P.S. Я не знаю, сколько метров я пролетела, но точно не три, как обещали ласковые телевизионщики. Не менее шести, я думаю. Но должна признаться, что с годами высота моего прыжка неуклонно увеличивалась, однако я в этом создании внутренней легенды не виновата, это без меня как-то. И еще. Подруга-то права оказалась! Приятно мне все это вспоминать, и настроение мое улучшилось, хотя и так было неплохое. Всем удачи.
2. Последний герой
Часть вторая
Хочу продолжить про «Последнего героя». Разохотилась и завелась. Для меня этот проект очень много значил на самом деле. Я всякие секреты и подробности описывать не буду, это внутренние дела, но кое о чем напишу.
Сиганула я, значит, с вертолета в океан и поплыла к берегу, вокруг меня операторы подводные, аки водяные и русалки, плещутся, а я такая из себя героиня, плыву к своим соплеменникам (команды называли «племенами», а участников – «партисипантами»). Встретили меня типа радостно, хотя давно между собой договорились, что при первой же возможности меня сольют. А тут обниматься, целоваться, по плечам хлопать, люди все из шоу-бизнесов, их обучать не надо, как себя перед камерой вести. А у меня журналисты проекта скорее интервью брать, типа зачем вы сюда прилетели и что сейчас чувствуете. Ну, и я не первый год перед камерами маячу, все честь по чести: «За эмоциями прилетела, а миллион мне и на фиг не нужен».
Но ровно через сутки мне уже и эмоций не надо было, наоборот, никто из начальников и руководства не понимал, как унять мои слишком бурные плачи и смехи, и слали в Москву телеграммы, что, мол, Догилеву, похоже, надо госпитализировать, потому что прыгнуть-то она прыгнула, но головой, видать, при прыжке своем повредилась.
Что со мной было? А «колбаса» со мной была. Это мне соплеменники объяснили, вернее, я просто слышала, как, проходя мимо рыдающей скорбной и одинокой фигуры (моей), Пресняков сочувственно произносил: «У Таньки колбаса». – «А! – отвечал ему Бялко. – Пройдет». Это они не по бесчувствию и злобе, просто, оказывается, каждый островитянин в той или иной мере это пережил. Лишь Проклова иногда подсаживалась ко мне и пыталась ласково что-то нашептывать, успокаивать. Ой, Леночка, дай тебе Бог здоровья! Но разве «колбасу» успокоишь? Нет, она должна сама пройти.
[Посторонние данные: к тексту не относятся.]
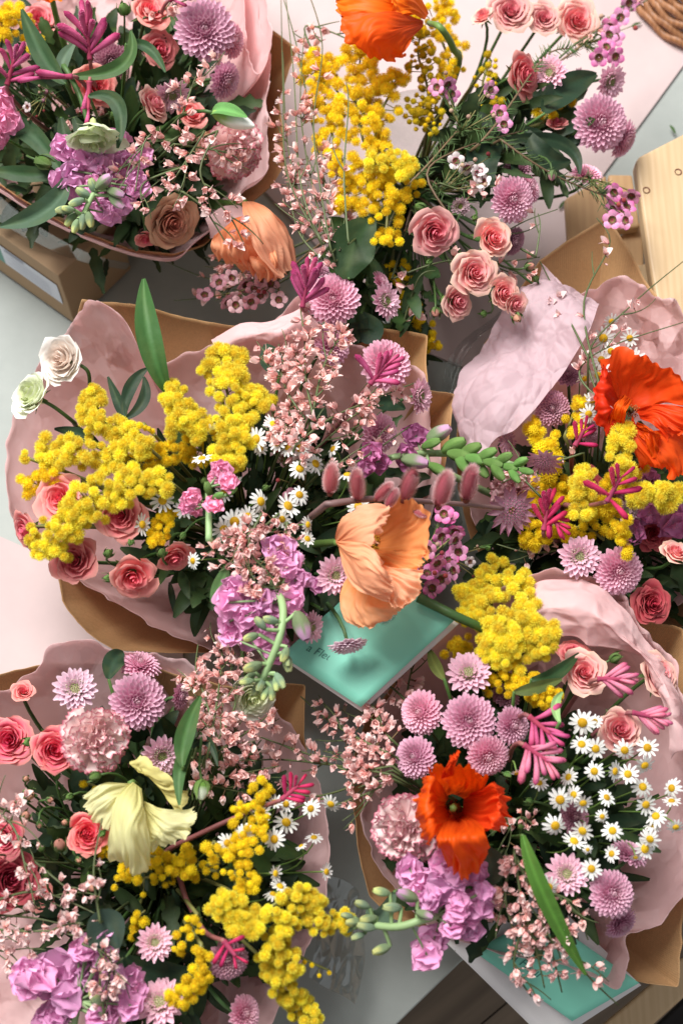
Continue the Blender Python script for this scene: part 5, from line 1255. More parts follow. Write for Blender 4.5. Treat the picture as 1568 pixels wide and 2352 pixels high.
poppy_traced('B', 1040, 1858, None, [
 ([[(1010, 1850, -.05), (1040, 1862, -.055), (1075, 1850, -.05)], [(990, 1875, -.03), (1040, 1920, -.03), (1110, 1880, -.03)], [(985, 1900, .0), (1045, 1955, .0), (1135, 1900, .0)]], 'red', .6, 11),
 ([[(1015, 1835, -.05), (1040, 1825, -.05), (1075, 1840, -.05)], [(1000, 1800, .0), (1055, 1808, -.01), (1105, 1820, .0)], [(985, 1782, .035), (1045, 1764, .04), (1120, 1792, .035)]], 'orange', 1.3, 1),
 ([[(1012, 1790, .02), (1040, 1782, .025)], [(1020, 1768, .035), (1046, 1758, .04)], [(1040, 1744, .045), (1056, 1728, .045)]], 'redglow', .8, 7),
 ([[(1065, 1830, -.05), (1062, 1860, -.05), (1055, 1885, -.045)], [(1105, 1812, .01), (1112, 1860, -.005), (1095, 1900, .01)], [(1132, 1798, .042), (1142, 1850, .035), (1124, 1905, .04)], [(1160, 1812, .03), (1174, 1872, .02), (1150, 1912, .02)]], 'redglow', 1.3, 2),
 ([[(1030, 1832, -.045), (1024, 1850, -.045), (1036, 1872, -.045)], [(1006, 1798, .02), (998, 1850, .02), (1014, 1900, .02)], [(992, 1784, .042), (980, 1855, .045), (996, 1925, .042)], [(978, 1790, .01), (956, 1862, .01), (984, 1945, .01)]], 'orange', 1.0, 3),
 ([[(1026, 1872, -.045), (1045, 1880, -.045), (1064, 1870, -.045)], [(1008, 1900, .015), (1050, 1905, .02), (1104, 1890, .015)], [(1002, 1930, .045), (1050, 1928, .05), (1114, 1918, .042)], [(1014, 1955, .02), (1056, 1972, .03), (1118, 1946, .02)], [(1040, 1982, .0), (1062, 2002, .005), (1096, 1988, .0)]], 'orange', 1.4, 4)],
 'ruffled orange bowl shaped poppy between pink carnation and kangaroo paw', dz=.03, st=(1034, 1852, -.045, 10, 0, 62, (.30, .09, .03)))
poppy_traced('L', 300, 1800, None, [
 ([[(318, 1775, .0), (345, 1780, .0)], [(300, 1758, .0), (350, 1790, .005), (395, 1850, .0)], [(300, 1745, .0), (335, 1745, .01), (400, 1800, .015), (430, 1836, .01), (404, 1872, .0)]], 'yellowdeep', .8, 1),
 ([[(300, 1800, .005), (318, 1815, .0)], [(240, 1800, .02), (270, 1860, .02)], [(196, 1826, .01), (205, 1870, .01), (250, 1910, .01)]], 'yellow', .8, 2),
 ([[(330, 1840, .0), (332, 1870, .0)], [(372, 1856, .03), (362, 1905, .035), (338, 1935, .02)], [(448, 1852, .02), (446, 1890, .03), (425, 1925, .03), (380, 1946, .02), (338, 1962, .01)]], 'yellow', 1.4, 3),
 ([[(305, 1796, .0), (325, 1812, .0)], [(270, 1830, .035), (310, 1850, .045), (332, 1850, .03)], [(254, 1900, .035), (300, 1900, .05), (338, 1900, .035)], [(248, 1955, .02), (300, 1960, .035), (342, 1955, .02)], [(252, 1972, .005), (295, 1985, .01), (322, 2006, .01), (342, 1975, .005)]], 'yellow', .9, 4)],
 'pale lemon yellow poppy hanging with crinkled petals', dz=.0)
poppy('T', 118, -22, 40, 'flame', 40, 90, ring(4, 78, 1.1, .02, 1.0, 1.0), 'sliver of an orange poppy at the top edge on the left', dz=.01, seed=9)
# ------------------------------------------------------------------ carnations
carn('T', 548, 340, 76, 35, 0, .0, look='pink carnation edged burgundy by white tulip bud')
carn('L', 226, 1704, 84, 20, -30, .015, look='frilled pink carnation with burgundy edges beside hot pink roses', k=1)
carn('B', 920, 1905, 86, 25, 190, .01, look='frilled pink carnation edged burgundy left of orange poppy', k=1)
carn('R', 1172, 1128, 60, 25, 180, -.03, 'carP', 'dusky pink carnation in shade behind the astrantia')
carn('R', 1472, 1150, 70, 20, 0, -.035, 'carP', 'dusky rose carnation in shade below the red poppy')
for o, lk, ps in THINGS:
    if o.name.startswith(('carnation',)): o['label'] = lk
# ------------------------------------------------------------------ chamomile
for c, rows in {
 'C': [(627, 976), (590, 1008), (598, 1030, 18), (638, 1017), (663, 1028, 24), (689, 1030), (723, 1066, 31), (688, 1077, 26), (766, 1032, 26, 65, 150), (798, 1093, 30, 75, 90), (597, 1152, 31), (660, 1163, 31), (647, 1193, 27), (539, 1198, 31), (514, 1216, 30),
       (568, 1186, 26), (705, 1205, 24, 55, 0), (705, 1238, 24), (823, 1162, 28), (814, 1194, 28), (687, 1137, 26), (489, 990, 28, 62, -80), (464, 1055, 26, 70, 100), (374, 1149, 30), (423, 1168, 26), (325, 1205, 26, 50, 0), (540, 1107, 24, 70, -60), (514, 1132, 22), (444, 1288, 22)],
 'R': [(1385, 776, 29, 8), (1403, 806, 24), (1380, 826, 27), (1342, 868, 26, 45, -60), (1373, 861, 27), (1360, 918, 27), (1454, 826, 29), (1351, 950, 25), (1446, 776, 22), (1403, 737, 22)],
 'B': [(1337, 1660, 30), (1365, 1658, 22), (1335, 1711, 30), (1367, 1720, 25), (1259, 1725, 28), (1434, 1723, 26), (1486, 1718, 28), (1238, 1800, 25), (1306, 1786, 28), (1286, 1837, 29), (1338, 1844, 27), (1392, 1833, 26), (1365, 1772, 28), (1410, 1772, 26), (1441, 1779, 28),
       (1479, 1757, 28), (1475, 1808, 28), (1543, 1811, 27), (1482, 1848, 28), (1506, 1876, 27), (1499, 1899, 24, 60, 80), (1551, 1899, 25), (1274, 1896, 28), (1338, 1908, 28), (1317, 1934, 30), (1382, 1876, 17), (1406, 1909, 28), (1493, 1927, 25), (1479, 1950, 29),
       (1405, 1962, 24), (1358, 1996, 25), (1259, 2037, 28), (1349, 1952, 14), (1542, 1842, 22, 60, 90), (1186, 1775, 18, 75, -80), (1459, 1969, 16, 60, -90), (1318, 1826, 24)],
 'L': [(631, 1845, 26), (656, 1847, 24), (602, 1866, 26), (658, 1888, 29), (631, 1928, 30), (714, 1858, 23), (760, 1846, 26), (721, 1926, 25, 55, 90), (692, 1945, 18, 70, 120), (521, 1937, 24), (559, 1917, 26), (748, 2003, 24, 45, 0), (631, 2007, 24, 50, 0), (642, 2038, 25, 55, 60), (627, 2056, 23, 60, 80), (695, 2100, 20, 55, 80)]}.items():
    for q in rows: cham(c, *q)
# ------------------------------------------------------------------ mimosa
SPA = 'airy golden mimosa sprig with loose beads'; DIM = 'deep gold mimosa sprig in shade'
for q in [
 ('C', [(520, 1080), (540, 1000), (575, 930), (600, 900)], 42, 60, 16, 'pom', .015), ('C', [(545, 990), (520, 900), (512, 845), (530, 802)], 34, 52, 16, 'pom', .02),
 ('C', [(500, 880), (495, 860), (500, 840)], 24, 12, 16, 'pom', .015), ('C', [(530, 1075), (535, 1040), (520, 1010)], 30, 24, 15, 'pom', .01),
 ('C', [(470, 995), (440, 960), (405, 920), (392, 882)], 32, 44, 16, 'pom', .01), ('C', [(455, 960), (430, 975), (395, 975)], 26, 20, 16, 'pom', .012),
 ('C', [(340, 1030), (280, 1000), (230, 950), (200, 900)], 32, 58, 16, 'pom', .012), ('C', [(200, 945), (180, 940)], 18, 8, 15, 'pom', .012),
 ('C', [(290, 1050), (220, 1045), (150, 1050), (95, 1030)], 36, 62, 16, 'pom', .005), ('C', [(60, 1052), (50, 1050)], 12, 4, 14, 'pom', .015),
 ('C', [(130, 1090), (95, 1105), (65, 1130)], 24, 22, 15, 'pom2', -.005), ('C', [(385, 1105), (290, 1112), (210, 1140), (150, 1190)], 42, 92, 16, 'pom', .035),
 ('C', [(190, 1180), (140, 1220), (105, 1260)], 38, 46, 16, 'pom', .032), ('C', [(70, 1210), (80, 1240), (95, 1275)], 16, 9, 14, 'pom', .035)]:
    c, pts, w_, n, r, kd, dz = q; mimosa(c, pts, w_, n, r, kd, dz)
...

Это так организм реагирует на резкие изменения условий жизни, а сколько и как он будет реагировать – это уж от индивидуальности зависит.
Моя индивидуальность настолько распоясалась в своих реакциях на перемену участи, что мне на третий день прислали психолога, за разум мой опасались, такой я им неадекватной казалась. Прелестная Ира-психолог пыталась со мной вести какие-то беседы и выясняла, чего я хочу и от чего так горько плачу. «Вы хотите уйти из проекта?» – допытывала она. Я отрицательно мотала головой. «А чего вы хотите?» – «Вот именно, я вообще не знаю, чего я хочу!» – кричала я, и новый поток слез орошал песок острова. Кончилось тем, что Ира обалдела от меня и только повторяла: «Все будет хорошо, просто поверьте мне, все будет хорошо…» А я уже икала от слез своих.
Знаете, что самое смешное? Что назавтра действительно все стало хорошо! Нам велели снимать короткий фильм-капустник, и я стала режиссером. Мне дали оператора и звукооператора, а соплеменники стали артистами и вообще-то слушались меня. Не все. Одна не слушалась. Не Проклова. Я увлеклась, все увлеклись, я забыла про голод, который вообще не способна переносить, и начали мы снимать. Наснимали много, нам уже просто запретили снимать, потому что мы вообще все кассеты израсходовали, на нас даже ругаться начали, а у нас – вдохновение… Так и осталась я на острове и прижилась.